● Written exercise
Retype all of the data. Every line must match exactly.

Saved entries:
--- begin ---

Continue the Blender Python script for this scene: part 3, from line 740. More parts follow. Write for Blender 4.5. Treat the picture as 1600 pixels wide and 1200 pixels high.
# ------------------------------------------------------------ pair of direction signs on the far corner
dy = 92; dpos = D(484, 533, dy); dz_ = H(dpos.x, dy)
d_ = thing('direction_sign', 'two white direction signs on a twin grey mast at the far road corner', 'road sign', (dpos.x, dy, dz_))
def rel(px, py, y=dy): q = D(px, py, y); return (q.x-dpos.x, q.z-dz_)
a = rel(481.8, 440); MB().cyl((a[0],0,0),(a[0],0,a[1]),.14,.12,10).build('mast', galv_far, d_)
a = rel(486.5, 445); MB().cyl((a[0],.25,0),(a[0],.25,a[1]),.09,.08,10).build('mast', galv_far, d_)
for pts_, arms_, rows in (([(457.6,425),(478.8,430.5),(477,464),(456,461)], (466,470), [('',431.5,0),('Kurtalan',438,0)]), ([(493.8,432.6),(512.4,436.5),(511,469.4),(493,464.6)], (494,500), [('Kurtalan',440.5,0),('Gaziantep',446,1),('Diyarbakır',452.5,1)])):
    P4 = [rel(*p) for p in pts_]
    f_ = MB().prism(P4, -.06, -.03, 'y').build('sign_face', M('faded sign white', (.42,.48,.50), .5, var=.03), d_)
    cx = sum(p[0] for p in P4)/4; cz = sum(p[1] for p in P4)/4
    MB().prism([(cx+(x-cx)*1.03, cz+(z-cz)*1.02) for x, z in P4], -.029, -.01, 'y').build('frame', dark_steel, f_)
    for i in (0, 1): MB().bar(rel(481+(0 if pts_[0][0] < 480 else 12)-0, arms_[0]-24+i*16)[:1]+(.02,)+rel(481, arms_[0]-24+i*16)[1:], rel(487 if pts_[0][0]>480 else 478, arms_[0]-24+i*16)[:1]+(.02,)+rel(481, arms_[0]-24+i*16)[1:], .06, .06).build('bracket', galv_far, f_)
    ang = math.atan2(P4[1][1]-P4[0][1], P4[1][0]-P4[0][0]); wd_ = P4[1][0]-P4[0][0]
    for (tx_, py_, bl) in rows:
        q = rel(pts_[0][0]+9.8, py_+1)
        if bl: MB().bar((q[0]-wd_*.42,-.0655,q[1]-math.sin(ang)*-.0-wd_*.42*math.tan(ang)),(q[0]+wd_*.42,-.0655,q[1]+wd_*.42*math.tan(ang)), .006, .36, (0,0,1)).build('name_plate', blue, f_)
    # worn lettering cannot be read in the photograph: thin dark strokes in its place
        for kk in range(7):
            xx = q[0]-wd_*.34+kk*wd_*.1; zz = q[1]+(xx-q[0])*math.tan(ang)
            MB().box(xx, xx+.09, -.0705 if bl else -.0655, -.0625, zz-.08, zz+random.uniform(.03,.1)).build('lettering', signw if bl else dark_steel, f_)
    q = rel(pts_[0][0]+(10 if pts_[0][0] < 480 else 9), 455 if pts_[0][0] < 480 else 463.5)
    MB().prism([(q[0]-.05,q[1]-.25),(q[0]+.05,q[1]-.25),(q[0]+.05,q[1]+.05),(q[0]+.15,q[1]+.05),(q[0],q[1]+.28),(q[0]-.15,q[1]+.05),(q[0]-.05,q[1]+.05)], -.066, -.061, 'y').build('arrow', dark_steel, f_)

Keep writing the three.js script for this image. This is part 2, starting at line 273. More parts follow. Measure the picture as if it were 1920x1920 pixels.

--- end ---

● Response for this exercise
Continue the Blender Python script for this scene: part 3, from line 740. More parts follow. Write for Blender 4.5. Treat the picture as 1600 pixels wide and 1200 pixels high.
# ------------------------------------------------------------ pair of direction signs on the far corner
dy = 92; dpos = D(484, 533, dy); dz_ = H(dpos.x, dy)
d_ = thing('direction_sign', 'two white direction signs on a twin grey mast at the far road corner', 'road sign', (dpos.x, dy, dz_))
def rel(px, py, y=dy): q = D(px, py, y); return (q.x-dpos.x, q.z-dz_)
a = rel(481.8, 440); MB().cyl((a[0],0,0),(a[0],0,a[1]),.14,.12,10).build('mast', galv_far, d_)
a = rel(486.5, 445); MB().cyl((a[0],.25,0),(a[0],.25,a[1]),.09,.08,10).build('mast', galv_far, d_)
for pts_, arms_, rows in (([(457.6,425),(478.8,430.5),(477,464),(456,461)], (466,470), [('',431.5,0),('Kurtalan',438,0)]), ([(493.8,432.6),(512.4,436.5),(511,469.4),(493,464.6)], (494,500), [('Kurtalan',440.5,0),('Gaziantep',446,1),('Diyarbakır',452.5,1)])):
    P4 = [rel(*p) for p in pts_]
    f_ = MB().prism(P4, -.06, -.03, 'y').build('sign_face', M('faded sign white', (.42,.48,.50), .5, var=.03), d_)
    cx = sum(p[0] for p in P4)/4; cz = sum(p[1] for p in P4)/4
    MB().prism([(cx+(x-cx)*1.03, cz+(z-cz)*1.02) for x, z in P4], -.029, -.01, 'y').build('frame', dark_steel, f_)
    for i in (0, 1): MB().bar(rel(481+(0 if pts_[0][0] < 480 else 12)-0, arms_[0]-24+i*16)[:1]+(.02,)+rel(481, arms_[0]-24+i*16)[1:], rel(487 if pts_[0][0]>480 else 478, arms_[0]-24+i*16)[:1]+(.02,)+rel(481, arms_[0]-24+i*16)[1:], .06, .06).build('bracket', galv_far, f_)
    ang = math.atan2(P4[1][1]-P4[0][1], P4[1][0]-P4[0][0]); wd_ = P4[1][0]-P4[0][0]
    for (tx_, py_, bl) in rows:
        q = rel(pts_[0][0]+9.8, py_+1)
        if bl: MB().bar((q[0]-wd_*.42,-.0655,q[1]-math.sin(ang)*-.0-wd_*.42*math.tan(ang)),(q[0]+wd_*.42,-.0655,q[1]+wd_*.42*math.tan(ang)), .006, .36, (0,0,1)).build('name_plate', blue, f_)
    # worn lettering cannot be read in the photograph: thin dark strokes in its place
        for kk in range(7):
            xx = q[0]-wd_*.34+kk*wd_*.1; zz = q[1]+(xx-q[0])*math.tan(ang)
            MB().box(xx, xx+.09, -.0705 if bl else -.0655, -.0625, zz-.08, zz+random.uniform(.03,.1)).build('lettering', signw if bl else dark_steel, f_)
    q = rel(pts_[0][0]+(10 if pts_[0][0] < 480 else 9), 455 if pts_[0][0] < 480 else 463.5)
    MB().prism([(q[0]-.05,q[1]-.25),(q[0]+.05,q[1]-.25),(q[0]+.05,q[1]+.05),(q[0]+.15,q[1]+.05),(q[0],q[1]+.28),(q[0]-.15,q[1]+.05),(q[0]-.05,q[1]+.05)], -.066, -.061, 'y').build('arrow', dark_steel, f_)

Keep writing the three.js script for this image. This is part 2, starting at line 273. More parts follow. Measure the picture as if it were 1920x1920 pixels.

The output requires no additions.